What’s Holding You Back?

Fear. It’s a four letter word. And sometimes, it belongs in that dreaded four letter word category—the thou shalt not say words that often slip through our lips before we can stop them.

In my case, fear is my obstacle. It’s the excuse I hide behind instead of standing strong when I need to. It’s the motivator behind my lack of social networking. It’s one of the greatest things behind what keeps me from being all I can be.

Then, the laziness sets in. The defeatist attitude. Fear is their boss and they earn every single one of their promotions, at least when I am their project. I let fear stop me from blogging the way I wanted to. I let fear impact my growth as a writer. I let laziness take over as I expect a publisher to fall in my lap instead of taking the time to research and find one. I let defeat keep me from the confidence that I am truly good enough, not matter what it is that I am doing.

Those little black clouds of self-doubt and loathing gather all too quickly when I’m having an off day, and sometimes, even when I’m not. And I let them win. Because feeling defeated is easier than feeling happy and confident. Because happy and confident is foreign. It’s like learning a foreign language, something I have to work extra hard out because well, it just doesn’t come naturally.

And I call myself a positive person. It’s so easy for me to see all the positives in everyone else’s lives, but mine?

SMH.

Today, this moment, this hour, I’m grabbing that old baseball bat, the one reserved for those daring enough to ask my daughter on a date, and holding it steady, keeping my eye on that ball of defeat so I can knock it out of the park. There is no room for defeat, or laziness, or self-doubt and loathing in this life. I am a child of God, blessed beyond compare by my Heavenly Father. If he can care for the birds, he can care for me. Isn’t that awesome?

Let FAITH replace the FEAR. And the rest will follow.

Be Enough Me: Lost

Ummm…it’s been a summer. I’m trying to say that with a smile, because there were lots of smile filled moments, and when I think back over the summer as a whole, I see more happy than turmoil. (Which is good, no? Especially when blending a family together)

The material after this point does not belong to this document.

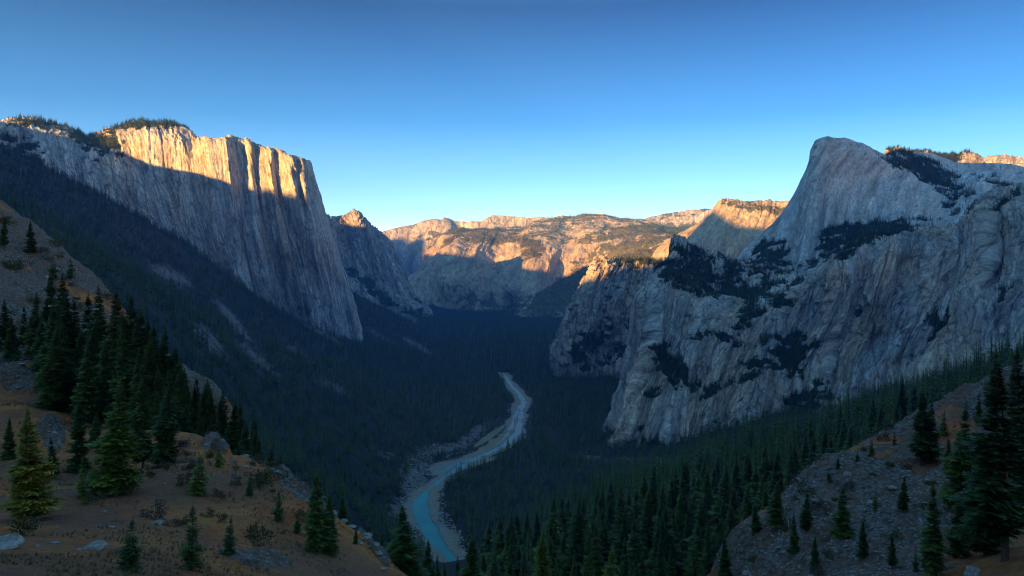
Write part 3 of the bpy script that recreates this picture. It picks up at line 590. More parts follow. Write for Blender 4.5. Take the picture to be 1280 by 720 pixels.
def seg_dist(x, y, C):
    best = np.full(x.shape, 1e9)
    for a, b in zip(C[:-1], C[1:]):
        dx, dy = b[0] - a[0], b[1] - a[1]; t = np.clip(((x - a[0]) * dx + (y - a[1]) * dy) / (dx * dx + dy * dy), 0, 1)
        d = np.hypot(x - a[0] - t * dx, y - a[1] - t * dy) - (a[2] + (b[2] - a[2]) * t) * .5
        best = np.minimum(best, d)
    return best

MP = [  # valley and slopes: (px, py, depth)
    (555, 700, 1016), (630, 467, 2880), (650, 545, 1783), (560, 600, 1406), (500, 600, 1400), (600, 520, 2030), (620, 430, 4060), (600, 412, 5200), (550, 398, 6200), (640, 406, 6400), (505, 388, 6800), (545, 380, 7700), (600, 390, 7800), (645, 394, 7200), (690, 400, 6300), (740, 415, 5200), (600, 370, 10000), (700, 430, 4200),
    (700, 500, 2285), (720, 540, 1840), (690, 620, 1290), (620, 660, 1130), (560, 455, 3150), (520, 440, 3500),
    (470, 630, 1200), (420, 560, 1250), (330, 520, 1250), (250, 470, 1150), (200, 400, 1200), (100, 310, 1500), (0, 260, 1500), (-150, 180, 1500), (-200, 120, 2400),
    (0, 187, 2500), (100, 237, 2720), (180, 280, 2930), (250, 322, 3030), (320, 377, 3220), (350, 392, 3350), (400, 415, 3500), (440, 429, 3650),
    (550, 500, 2250), (500, 485, 2300), (400, 455, 2400), (300, 405, 2300), (150, 330, 2000), (470, 415, 4300), (430, 365, 4600), (500, 400, 5000),
    (300, 560, 900), (150, 520, 800), (0, 430, 800), (-200, 350, 800), (420, 640, 900), (480, 716, 850), (200, 600, 500), (0, 560, 450), (400, 720, 500), (500, 780, 500),
    (750, 700, 300), (640, 745, 420), (600, 745, 700), (640, 675, 900), (900, 650, 430), (820, 640, 560), (740, 640, 800), (1000, 625, 420), (1150, 590, 380), (1280, 545, 380), (1450, 480, 380),
    (900, 582, 950), (1000, 555, 850), (1100, 530, 800), (1180, 505, 760), (1280, 470, 700), (1450, 430, 700), (820, 590, 1250), (760, 580, 1450), (1000, 545, 1250), (1150, 500, 1150), (1300, 460, 1000),
    (850, 470, 2600), (750, 475, 2700), (640, 760, 250), (800, 760, 230), (1000, 720, 230), (1300, 620, 230), (400, 850, 250), (100, 700, 250), (-200, 500, 250), (1100, 420, 3500), (1400, 400, 3500), (1000, 400, 5500), (900, 390, 8500), (200, 395, 8500), (-300, 200, 6000), (1700, 350, 6000)]
MPw = np.array([P(*a) for a in MP])
ground_fn = tps(MPw, 2e-4)
def mid_height(x, y):
    z = ground_fn(x, y)
    z = np.where(z < -385, -385 + (z + 385) * .25, z)
    far = sm(150, 600, y)
    z = z + far * (fbm(x / 420, y / 420, 0 * x, 5, 90, True) * 26 * sm(-385, -300, z) + fbm(x / 90, y / 90, 0 * x, 4, 95) * 7 * sm(-398, -370, z))
    z = z + fbm(x / 22, y / 22, 0 * x, 3, 97) * 1.2
    z = np.maximum(z, -398.5 + vnoise(x / 60, y / 60, 0 * x, 4) * .6)
    dr = np.minimum(seg_dist(x, y, RIV), seg_dist(x, y, BAY)); dr = np.maximum(dr, -seg_dist(x, y, ISLE)); dr = dr + fbm(x / 26, y / 26, 0 * x, 3, 46) * 6 + 1
    bar = fbm(x / 60, y / 60, 0 * x, 3, 44) * 8
    g = 1 - sm(12, 50, dr + bar)
    z = z * (1 - g) + g * (-399.2 + vnoise(x / 9, y / 9, 0 * x, 8) * .35)
    z = np.where(dr < 0, -402.5, np.where(dr < 2, -402.5 + (z + 402.5) * dr / 2, z))
    return z, dr
pxs = np.linspace(-420, 1700, 1060); dep = np.exp(np.linspace(math.log(170), math.log(10500), 1000))
X = (pxs[None] - CX) / F * dep[:, None]; Y = np.broadcast_to(dep[:, None], X.shape)
Z, DR = mid_height(X, Y); TV = np.stack([X, Y, Z], -1)
tpx, tpy = proj(TV)
ROCKS = [(215, 345, 38, 12, 25, .8), (290, 400, 50, 8, 50, .9), (262, 425, 46, 16, 45, .65), (318, 445, 50, 9, 40, .7), (395, 412, 48, 4, 30, .95), (372, 440, 40, 8, 30, .6), (480, 378, 50, 6, 33, .9), (505, 393, 30, 5, 30, .8), (520, 432, 36, 5, 30, .85), (475, 420, 40, 4, 32, .6), (410, 480, 50, 7, 25, .6),
         (520, 600, 40, 18, -60, .75), (500, 640, 30, 22, 60, .7), (590, 545, 36, 9, -35, .7), (560, 560, 50, 7, -10, .7), (735, 572, 36, 6, 0, .7), (720, 690, 20, 12, 0, .6), (490, 570, 60, 8, 10, .55), (610, 700, 30, 14, 20, .7), (800, 575, 60, 8, 0, .6), (930, 620, 14, 10, 0, .6)]
rockm = ell(tpx, tpy, ROCKS)
grav = np.clip(1 - (DR + fbm(X / 70, Y / 70, 0 * X, 3, 44) * 16 + 2) / 34, 0, 1)
grav = np.maximum(grav, ell(tpx, tpy, [(560, 583, 30, 9, -10, .9), (612, 545, 30, 4, -35, .9), (590, 580, 40, 5, -15, .8)]))
me = fast_mesh('terrain', TV.reshape(-1, 3), grid_faces(*X.shape)); set_attr(me, 'rock', rockm); set_attr(me, 'gravel', grav)
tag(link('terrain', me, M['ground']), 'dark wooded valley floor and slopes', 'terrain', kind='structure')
# base ground sheet to the horizon
gm = fast_mesh('ground', np.array([(-11000, -5000, -460), (11000, -5000, -460), (11000, 13900, -460), (-11000, 13900, -460)]), np.array([(0, 1, 2, 3)]))
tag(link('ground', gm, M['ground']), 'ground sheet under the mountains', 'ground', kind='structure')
# water ribbon
def ribbon(C, grow):
    t = np.linspace(0, len(C) - 1, 260); c = np.stack([np.interp(t, range(len(C)), C[:, i]) for i in range(3)], -1)
    d = np.gradient(c[:, :2], axis=0); d /= np.linalg.norm(d, axis=1)[:, None]; nn = np.stack([-d[:, 1], d[:, 0]], -1)
    hw = (c[:, 2] * .5 + grow)[:, None]
    L = np.c_[c[:, :2] + nn * hw, np.full(260, -400.)]; Rr = np.c_[c[:, :2] - nn * hw, np.full(260, -400.)]
    return fast_mesh('river', np.stack([L, Rr], 1).reshape(-1, 3), grid_faces(260, 2))
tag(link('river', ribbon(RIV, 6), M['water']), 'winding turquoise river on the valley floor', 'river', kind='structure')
bm_ = ribbon(BAY, 4); bm_.vertices.foreach_set('co', (lambda a: (a.reshape(-1, 3) + np.array([0, 0, .03], np.float32)).ravel())(np.array([v.co[:] for v in bm_.vertices], np.float32)))
tag(link('water', bm_, M['water']), 'turquoise backwater beside the gravel bar', 'water', kind='structure')

# ------------------------------------------------------------------ near hillsides
NP = [(-300, 760, 12), (-100, 750, 16), (0, 722, 20), (150, 722, 24), (300, 724, 30), (430, 724, 38), (500, 745, 44), (0, 665, 34), (100, 645, 40), (200, 645, 44), (300, 650, 46), (380, 675, 46), (-150, 670, 34),
    (225, 551, 80), (270, 558, 78), (330, 580, 70), (390, 625, 62), (440, 665, 55), (480, 702, 50), (300, 650, 130), (400, 720, 100), (470, 800, 80), (230, 590, 130),
    (150, 600, 65), (50, 565, 70), (0, 520, 78), (100, 520, 90), (170, 540, 95), (-150, 500, 78), (0, 462, 110), (100, 470, 120), (190, 500, 118), (0, 400, 140), (100, 430, 150), (0, 330, 170), (60, 350, 180), (120, 400, 172), (-150, 300, 170),
    (0, 258, 230), (60, 300, 215), (125, 352, 192), (190, 436, 162), (260, 506, 135), (320, 575, 112), (0, 330, 340), (125, 450, 290), (260, 600, 225), (330, 660, 180), (-150, 170, 260), (-300, 150, 240), (-150, 260, 380),
    (560, 790, 60), (700, 800, 70), (640, 760, 100), (560, 800, 110), (800, 800, 90), (640, 800, 200), (800, 800, 220), (500, 800, 160),
    (1280, 722, 38), (1150, 722, 48), (1040, 725, 58), (955, 722, 66), (890, 770, 78), (850, 800, 76), (1280, 640, 55), (1150, 640, 70), (1050, 648, 80), (1280, 550, 80), (1200, 580, 85),
    (1280, 462, 112), (1225, 485, 107), (1180, 512, 102), (1140, 537, 100), (1060, 567, 96), (1000, 602, 90), (920, 655, 82), (922, 718, 74), (885, 800, 90), (1280, 590, 220), (1180, 625, 200), (1060, 680, 180), (920, 780, 150), (1450, 660, 38), (1450, 400, 115), (1450, 520, 230), (1300, 680, 330), (1000, 780, 300), (0, 560, 420), (300, 760, 300)]
NPw = np.array([P(*a) for a in NP] + [np.array(a) for a in ((0, 0, -2.2), (0, 9, -6.5), (-12, 2, -4), (12, 2, -4), (8, 16, -12), (-3, 20, -12), (20, 20, -12), (38, 16, -12), (60, 24, -17), (60, 45, -20), (-30, 8, -7), (-45, 18, -9))])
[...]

Turmoil has been heavy though. This is one of those cases where when it’s good, it’s good, but when it’s bad? It’s very, very, very bad. I lost myself over the summer. I went into mom mode and stayed in mom mode. I tried adding GC into my days, but by the time he would get home from work, I’m so exhausted…

Losing myself is not fun. Not at all. I had little time to write. My desktop grew a few layers of dust and gained a few cobwebs as it sat unused most of the summer. Anytime I sat down in front of it, chaos would ensue. I just couldn’t leave my kids “unattended” even long enough to go pee. At 16, 14, and 12 (not counting Scooby, you know, because the baby is supposed to be a PITA) that shouldn’t be. But it did, and it does, and…

Sigh.

All those ugly doubts and questions worked themselves to the forefront of my mind. Am I good enough? Am I being enough mom, enough wife, enough me? As for the mom part, I had enough of a support system to know that yes, I was enough mom (no, strike that. I AM enough mom.) The jury is still out on whether I was enough wife, but I can absolutely, positively tell you that I was NOT enough me. Nowhere close.

You know that phrase: If momma ain’t happy, ain’t nobody happy? I found it running through my head whenever I was cranky, which was a lot, or irritable, which was weekly, or mad, which was hourly. Man, what an undertaking! The biggest problem wasn’t the disrespect of the older kids, or the constant bickering, or the constant challenges to everything I say (“Isn’t the sky a lovely shade of blue today?” “That’s not blue. That’s turquoise.”). It’s not even that GC spent more time away from home than in it. And yes, these are all major issues, but, like the phrase says:

If momma ain’t happy…

How can momma be happy when she’s lost sight of herself? When she’s shoved her identity behind a label—wife, mom, whatever—so far that it felt like an alien had taken over her body? Who was that woman this summer?

When I write…when I’m doing my thing, I am happy. The whole world can fall to pieces around me, and as long as I’m being me, doing me things despite them all, it’s a bit easier to deal with everything and everyone when you have your own peace inside.

I don’t want to ever do that again. I’ve found the road again and I’m following it closely.